WHAT YOU SHOULD DO => Extract the complete data exactly as given.

##############################

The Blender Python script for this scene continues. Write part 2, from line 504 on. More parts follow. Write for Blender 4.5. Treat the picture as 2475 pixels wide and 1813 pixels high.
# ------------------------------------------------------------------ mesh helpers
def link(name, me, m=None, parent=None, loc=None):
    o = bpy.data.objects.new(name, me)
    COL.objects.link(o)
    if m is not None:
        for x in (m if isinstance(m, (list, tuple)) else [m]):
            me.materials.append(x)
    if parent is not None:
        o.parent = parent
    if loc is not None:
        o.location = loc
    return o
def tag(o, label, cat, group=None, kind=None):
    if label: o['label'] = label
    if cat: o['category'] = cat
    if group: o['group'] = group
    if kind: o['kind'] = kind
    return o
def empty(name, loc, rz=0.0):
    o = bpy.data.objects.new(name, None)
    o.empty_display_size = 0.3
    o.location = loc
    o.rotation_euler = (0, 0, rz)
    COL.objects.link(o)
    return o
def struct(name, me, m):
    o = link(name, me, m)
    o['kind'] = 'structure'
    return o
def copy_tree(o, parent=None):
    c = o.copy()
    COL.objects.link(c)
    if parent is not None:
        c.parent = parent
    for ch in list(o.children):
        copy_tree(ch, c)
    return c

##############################

SOLUTION =>
The Blender Python script for this scene continues. Write part 2, from line 504 on. More parts follow. Write for Blender 4.5. Treat the picture as 2475 pixels wide and 1813 pixels high.
# ------------------------------------------------------------------ mesh helpers
def link(name, me, m=None, parent=None, loc=None):
    o = bpy.data.objects.new(name, me)
    COL.objects.link(o)
    if m is not None:
        for x in (m if isinstance(m, (list, tuple)) else [m]):
            me.materials.append(x)
    if parent is not None:
        o.parent = parent
    if loc is not None:
        o.location = loc
    return o
def tag(o, label, cat, group=None, kind=None):
    if label: o['label'] = label
    if cat: o['category'] = cat
    if group: o['group'] = group
    if kind: o['kind'] = kind
    return o
def empty(name, loc, rz=0.0):
    o = bpy.data.objects.new(name, None)
    o.empty_display_size = 0.3
    o.location = loc
    o.rotation_euler = (0, 0, rz)
    COL.objects.link(o)
    return o
def struct(name, me, m):
    o = link(name, me, m)
    o['kind'] = 'structure'
    return o
def copy_tree(o, parent=None):
    c = o.copy()
    COL.objects.link(c)
    if parent is not None:
        c.parent = parent
    for ch in list(o.children):
        copy_tree(ch, c)
    return c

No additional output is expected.